Singing 10, Looks 3
Tonight was Peter Grimes at the Met. The cast is generally excellent, especially Allan Clayton as Grimes. I didn’t see him in Hamlet last season, but here is outstanding -- a tortured, confused, and lost Grimes. Not so much the monstrous force of nature like Vickers, but far more unknowing than Pears. And perhaps autistic, in that he doesn’t really understand the emotional responses he elicits, so he lashes out or turns away from people. His mad scene feels real.
Nicole Carr is fine as Ellen, but it’s really a two person show here -- Adam Plachetka as Balstrode really dominates every scene that doesn’t contain Grimes. And of course, the orchestra and chorus are fantastic.

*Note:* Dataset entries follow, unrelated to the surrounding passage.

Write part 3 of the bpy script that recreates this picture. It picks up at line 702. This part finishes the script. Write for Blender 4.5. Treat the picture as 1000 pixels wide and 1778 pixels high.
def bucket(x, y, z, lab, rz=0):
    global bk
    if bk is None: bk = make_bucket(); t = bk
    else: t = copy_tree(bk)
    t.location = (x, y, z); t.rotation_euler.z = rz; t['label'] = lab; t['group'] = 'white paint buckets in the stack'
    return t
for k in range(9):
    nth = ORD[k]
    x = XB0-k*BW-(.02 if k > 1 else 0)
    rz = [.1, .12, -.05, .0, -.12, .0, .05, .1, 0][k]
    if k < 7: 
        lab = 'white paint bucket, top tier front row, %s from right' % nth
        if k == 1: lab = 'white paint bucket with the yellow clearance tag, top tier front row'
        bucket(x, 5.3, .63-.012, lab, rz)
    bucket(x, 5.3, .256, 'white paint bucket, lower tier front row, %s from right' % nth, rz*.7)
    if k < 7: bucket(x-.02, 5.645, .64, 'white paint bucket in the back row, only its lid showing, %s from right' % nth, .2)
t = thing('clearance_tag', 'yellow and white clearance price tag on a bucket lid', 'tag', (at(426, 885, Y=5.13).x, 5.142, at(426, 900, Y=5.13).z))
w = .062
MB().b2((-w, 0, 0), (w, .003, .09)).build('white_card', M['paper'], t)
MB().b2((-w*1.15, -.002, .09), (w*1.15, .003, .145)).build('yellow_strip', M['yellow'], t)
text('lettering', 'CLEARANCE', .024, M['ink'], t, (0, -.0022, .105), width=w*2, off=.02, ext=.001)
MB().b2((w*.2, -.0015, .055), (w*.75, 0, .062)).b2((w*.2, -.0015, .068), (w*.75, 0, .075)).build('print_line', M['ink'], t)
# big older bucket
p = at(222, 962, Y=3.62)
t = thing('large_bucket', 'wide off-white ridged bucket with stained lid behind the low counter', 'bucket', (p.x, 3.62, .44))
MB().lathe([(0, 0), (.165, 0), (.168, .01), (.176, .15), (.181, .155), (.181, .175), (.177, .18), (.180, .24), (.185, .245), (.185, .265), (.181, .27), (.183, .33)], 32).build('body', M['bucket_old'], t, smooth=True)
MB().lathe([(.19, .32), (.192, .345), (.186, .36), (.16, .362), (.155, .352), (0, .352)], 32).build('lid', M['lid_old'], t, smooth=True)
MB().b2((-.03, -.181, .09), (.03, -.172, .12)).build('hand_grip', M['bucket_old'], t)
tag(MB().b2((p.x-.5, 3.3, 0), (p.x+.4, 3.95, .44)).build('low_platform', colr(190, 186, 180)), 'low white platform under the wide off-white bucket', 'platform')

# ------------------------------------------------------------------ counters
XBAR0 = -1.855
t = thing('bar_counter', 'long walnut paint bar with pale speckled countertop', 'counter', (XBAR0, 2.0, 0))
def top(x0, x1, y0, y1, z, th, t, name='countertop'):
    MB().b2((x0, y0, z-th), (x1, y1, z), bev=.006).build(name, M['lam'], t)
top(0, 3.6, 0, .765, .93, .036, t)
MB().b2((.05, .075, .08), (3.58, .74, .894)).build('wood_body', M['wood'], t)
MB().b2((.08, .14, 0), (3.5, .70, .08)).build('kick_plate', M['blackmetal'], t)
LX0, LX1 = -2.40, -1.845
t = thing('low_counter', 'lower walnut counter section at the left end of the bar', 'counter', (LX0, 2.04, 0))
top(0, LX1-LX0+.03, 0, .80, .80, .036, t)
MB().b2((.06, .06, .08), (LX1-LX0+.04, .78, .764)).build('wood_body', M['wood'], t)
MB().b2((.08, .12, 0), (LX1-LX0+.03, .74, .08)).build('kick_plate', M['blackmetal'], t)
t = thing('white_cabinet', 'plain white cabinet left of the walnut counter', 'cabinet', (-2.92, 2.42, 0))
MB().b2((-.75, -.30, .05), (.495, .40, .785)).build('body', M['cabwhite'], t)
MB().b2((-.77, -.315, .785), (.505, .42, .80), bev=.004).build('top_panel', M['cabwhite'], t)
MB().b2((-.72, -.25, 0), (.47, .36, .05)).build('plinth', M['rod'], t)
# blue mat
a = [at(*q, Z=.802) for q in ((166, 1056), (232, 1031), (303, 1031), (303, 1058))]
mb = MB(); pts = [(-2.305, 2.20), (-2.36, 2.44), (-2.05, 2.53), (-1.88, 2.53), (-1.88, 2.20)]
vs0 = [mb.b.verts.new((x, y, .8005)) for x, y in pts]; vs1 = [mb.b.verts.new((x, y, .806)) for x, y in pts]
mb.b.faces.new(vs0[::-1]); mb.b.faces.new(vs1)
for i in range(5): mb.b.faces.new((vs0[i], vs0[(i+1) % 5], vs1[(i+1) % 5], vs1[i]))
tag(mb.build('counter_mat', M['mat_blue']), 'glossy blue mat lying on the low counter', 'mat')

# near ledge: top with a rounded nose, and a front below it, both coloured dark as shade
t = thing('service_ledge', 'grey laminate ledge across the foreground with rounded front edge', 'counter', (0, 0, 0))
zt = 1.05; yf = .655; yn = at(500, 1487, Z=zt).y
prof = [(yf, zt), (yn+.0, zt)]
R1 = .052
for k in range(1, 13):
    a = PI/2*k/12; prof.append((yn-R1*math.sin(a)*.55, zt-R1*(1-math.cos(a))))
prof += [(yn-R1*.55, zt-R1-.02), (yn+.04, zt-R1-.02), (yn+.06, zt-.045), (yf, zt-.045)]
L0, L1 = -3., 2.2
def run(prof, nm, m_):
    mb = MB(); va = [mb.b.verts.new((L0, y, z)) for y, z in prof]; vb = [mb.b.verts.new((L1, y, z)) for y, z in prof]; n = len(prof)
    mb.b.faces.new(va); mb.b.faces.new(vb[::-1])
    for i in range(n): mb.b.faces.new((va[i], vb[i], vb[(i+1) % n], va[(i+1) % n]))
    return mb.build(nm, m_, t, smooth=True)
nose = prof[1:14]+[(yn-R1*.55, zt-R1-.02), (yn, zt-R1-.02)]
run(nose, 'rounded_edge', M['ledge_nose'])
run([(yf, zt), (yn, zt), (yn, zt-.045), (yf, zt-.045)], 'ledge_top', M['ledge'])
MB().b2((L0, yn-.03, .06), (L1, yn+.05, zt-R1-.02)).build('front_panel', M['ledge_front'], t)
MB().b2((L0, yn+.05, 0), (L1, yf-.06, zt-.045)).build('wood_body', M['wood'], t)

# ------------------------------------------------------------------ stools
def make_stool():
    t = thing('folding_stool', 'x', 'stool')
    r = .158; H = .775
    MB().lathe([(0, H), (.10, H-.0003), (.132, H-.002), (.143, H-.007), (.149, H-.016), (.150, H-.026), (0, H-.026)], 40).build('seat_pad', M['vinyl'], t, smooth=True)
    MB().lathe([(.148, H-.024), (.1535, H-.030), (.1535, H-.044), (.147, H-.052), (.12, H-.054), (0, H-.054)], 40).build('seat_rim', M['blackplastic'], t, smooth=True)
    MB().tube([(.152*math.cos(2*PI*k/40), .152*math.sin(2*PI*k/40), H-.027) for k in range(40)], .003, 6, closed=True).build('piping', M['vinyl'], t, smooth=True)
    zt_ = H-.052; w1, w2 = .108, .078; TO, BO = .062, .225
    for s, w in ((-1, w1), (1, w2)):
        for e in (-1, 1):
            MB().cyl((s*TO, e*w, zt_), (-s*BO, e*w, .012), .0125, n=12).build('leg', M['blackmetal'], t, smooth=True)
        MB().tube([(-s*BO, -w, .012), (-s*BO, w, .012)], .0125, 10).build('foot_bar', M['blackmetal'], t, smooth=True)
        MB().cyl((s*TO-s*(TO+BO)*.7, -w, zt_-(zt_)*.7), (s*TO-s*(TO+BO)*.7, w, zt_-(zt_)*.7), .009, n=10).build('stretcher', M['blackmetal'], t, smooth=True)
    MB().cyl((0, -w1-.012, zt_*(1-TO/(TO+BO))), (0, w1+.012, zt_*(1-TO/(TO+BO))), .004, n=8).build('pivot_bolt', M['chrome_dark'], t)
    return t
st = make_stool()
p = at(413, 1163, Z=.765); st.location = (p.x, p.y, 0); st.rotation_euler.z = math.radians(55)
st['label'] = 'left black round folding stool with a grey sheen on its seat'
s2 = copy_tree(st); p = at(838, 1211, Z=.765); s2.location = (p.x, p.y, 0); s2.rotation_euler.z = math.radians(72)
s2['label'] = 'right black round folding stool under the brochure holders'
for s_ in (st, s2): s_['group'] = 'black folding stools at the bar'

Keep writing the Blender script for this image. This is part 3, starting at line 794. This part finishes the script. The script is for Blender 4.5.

And then there’s this set. Uggh. Drab, dull & cramped in a way that a provincial English village isn’t. Director John Doyle doesn’t use the space at all -- the distance of the backwall from the front of the stage is directly proportional to the number of people on stage. To make sure our attention is focused, he needs to telegraph to who’s singing by using Laugh-in style windows. He doesn’t trust us to understand the relationships amongst the characters -- he only shows us the exact people who are interacting. (This especially makes the opening of Act III confusing -- how would anyone know there are two pubs across from each other here that people are migrating between -- I wouldn’t.) The most effective scenes are when a) he gets that damn backwall out of sight (for one of the final choral scenes when the chorus is screaming out “Peter Grimes”), and when it closes in tight on mad Peter. But the high-arching walls always make it feel artificial and stylized. And you almost wonder when that backwall comes forward, if it will push the singers into the pit. It feels like type of staging & set might work if it were a fast-paced musical, but it’s not -- it’s an opera, so this staging just drags.